#Lifestyle: 2,000-year-old tattoo needle identified by archaeologists

Once dismissed as an “odd-looking little artifact,” the tool pushes back evidence for tattooing in the U.S. Southwest by a millennium.

Read the full article at National Geographic

THE TOOL IS made from a bundle of prickly pear cactus spines, their tips saturated with dark pigment, inserted into a handle carved from lemonade sumac and bound with yucca fiber.

Some 2,000 years ago, a tattooist in what’s now southeast Utah used this tool to hand-poke a design into someone’s skin. After the point of one of the cactus spines broke off, the tool was likely tossed into a trash heap. It remained there for centuries, in a pile of bones, corncobs, and other discarded items.

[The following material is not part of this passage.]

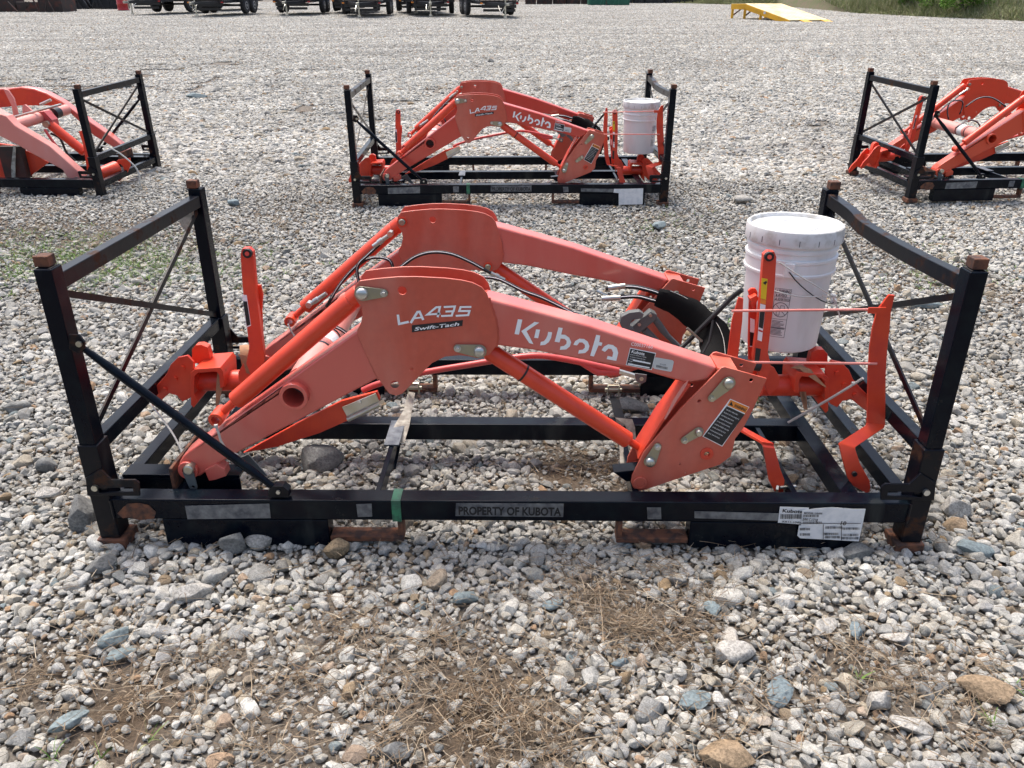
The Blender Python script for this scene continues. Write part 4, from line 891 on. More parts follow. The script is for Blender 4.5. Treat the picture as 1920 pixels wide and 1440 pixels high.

Now, in a new paper in Journal of Archaeological Science: Reports, a team of archaeologists conclude that this cactus spine tool is the earliest evidence of tattooing in the Southwest.

The tattooing tool has had an interesting journey since its disposal two millennia ago. In 1972, a team of archaeologists excavated the trash heap in Turkey Pen site in the Greater Cedar Mesa area. Without giving much thought to the “odd-looking little artifact,” as one archaeologist later called it, the team packed hundreds of objects from the site into boxes for storage at Washington State University.